Paper Kite is our expression of old vine South African Semillon, and it is sourced from a 61 year-old vineyard in Swartland. These old clones of Semillon (including a tiny amount of Semillon gris dotted about the vineyards) deliver
an expression of Semillon that is very much at odds with the modern, aromatic clones. The wines they produce are hauntingly beautiful and difficult to define, taking many years to achieve their full aromatic expression.

The wine shows savoury aromas of hay, delicate yellow fruits and nut flesh. The palate has focus and breadth, with an entry of lime, salted melon and macadamia nuts leading to a rich finish of meringue and nougat.

Nuts & Bolts

Semillon blanc and gris – Swartland - 61 year old vineyard on alluvial granite soil

WO Swartland
Alcohol – 13.2%
Residual sugar – 2.5 g/L
Total acidity – 6.0 g/L
pH 3.25

About The Wine

The tail end of 2023 was distinctly unsummery with one of the coldest, wettest Decembers on record. In January it felt like we had “stepped through the looking glass” with one of the hottest and driest January months in a long time. It certainly set the tone for quite a frenetic start to the harvest.

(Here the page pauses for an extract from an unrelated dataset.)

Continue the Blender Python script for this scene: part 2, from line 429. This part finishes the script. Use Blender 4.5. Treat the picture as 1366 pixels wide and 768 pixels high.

That being said, we picked the Paper Kite vineyard on Valentines day which is when we normally pick it and we had a fantastic crop off the vineyard this year. The fruit was beautifully ripe, healthy and not showing the heat stress from the tail end of the season. I’m pleased to say that one of the barrels of this wine is forming the basis of our first Cape Winemakers Guild wine, blended with some incredible Sauvignon blanc from the Skurfberg.

I love this old clonal material of Semillon. It gives us wines that are more about texture and depth, and less about primary fruit aromatics.

Our vinifications don’t follow a recipe but rather a mantra of doing as little as we possibly can while still delivering pristine and balanced wines. The grapes are whole-bunch pressed in our old Vaslin press and there are no additions of sulphur dioxide made on the juice. A rough settling follows pressing after which the wines undergo natural alcoholic and malolactic fermentation into a mix of new 500L Austrian barrels and smaller old oak barrels. Going to barrel with cloudier, phenolic juice gives us a great foundation for the textural elements that will develop in the wine.

Semillon has a tendency to become very reductive during maturation so we generally do some racking at the end of fermentation to leave the heaviest lees behind, and have begun to work with a short maturation time in our large, new Austrian oak barrels to balance this tendency. We add some sulphur dioxide late in the winter, and then again at bottling, keeping the level of sulphur dioxide very low in the wine.